FLY ON DAWGZ: Steelemas arrived for us early--because twice a year, we clean Phil's gutters--and in it, a stunning surprise that, in retrospect, shouldn't be that shocking: the Bulldogs listed at number three on Phil's surprise teams of 2010. Fly, you filthy inbred droolers, fly!
Doug and ourselves have discussed making a mock-rapper for the UGA set named "Stroke Dawg" after the UGA cartoon logo where, to be fair, it really does look like UGA has a drooping lip common to stroke victims. He'd spit game with a slur, and tell truthful tales of the difficulty he has negotiating stairs and other difficult daily challenges of strokedom. He'd also remind you that even with half a dick, he could turn your girl out better than she ever knew before.

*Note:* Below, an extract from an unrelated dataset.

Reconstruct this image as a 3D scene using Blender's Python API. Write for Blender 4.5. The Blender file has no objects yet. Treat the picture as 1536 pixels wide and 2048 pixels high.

Uh--yes. Georgia's surprise team status.
As I chronicled earlier, Mark Richt does well when epectations are low and my #3 Surprise Team the Georgia Bulldogs don't even figure to be in the preseason top 20 this year.
It's completely valid, especially with that O-line (the best in the conference) and Richt's usual tight-pantied playcalling benefitting Aaron Murray and his inexperience. The lack of pass rush should still terrify anyone hoping UGA's defense will be less sieve-like this year, though the news that Todd Grantham actually believes in "playing the ball" and not "spacing out defenders in random triangles" bodes well for their chances. In the end, Willie Martinez seems to have been coaching soccer tactics, and if he'd like to replace Bob Bradley he can whenever he's ready.
JARVIS WILLIAMS, CONT'D. Jarvis Williams, Gator great and Miami dolphin safety, appears to have died of an asthma attack, not a heart attack. There's a nice quote by Louis Oliver in there, too.
SO EXCITED THESE GUYS ARE REALLY WORKING AND DOING THINGS. LIKIN' IT. The [NAME REDACTED] Mideast tour diary confirms your suspicions that he is a terse prose stylist, and not a terribly interesting one. This section amused us, though.
There was a submarine that just came in here. How about those guys?
Men, you gotta be like those men in submarines. Gotta be quiet. Gotta work together. We're underwater right now, moving silently under Purdue, who we trail by 17 at the half after four turnovers and three blown coverages in the secondary. Hey! Are you using a cell phone? SUBMARINES DON'T HAVE CELLPHONE RECEPTION!
/eats player's cellphone
/headbutts wall
/is knocked out
/team wins without him
SPEAKING OF: Yeah, he's on a hot seat. (On a submarine named Illinois.)
AHH DEMOGRAPHICS: Ivan Maisel has further depressing demographic info on the midwest and its effects on college football's landscape. We can't even be triumphalist southerners about this: the notion of losing ten percent of everything in your economy is devastating shit in any terms.
A MOMENT OF COMMUNITY OUTREACH: A moment of silence for one of our own: John Glaser, a self-confessed Kansas football and basketball geek, Jayhawk fan, Marine, father of two, Phog.net poster, and Shawnee firefighter who died looking for survivors in a house fire last Saturday in Kansas. There is a memorial fund set up for him if you would like to contribute, with all the info listed on the extremely moving memorial thread set up on Phog.net. Condolences don't cover it, but they're offered anyway.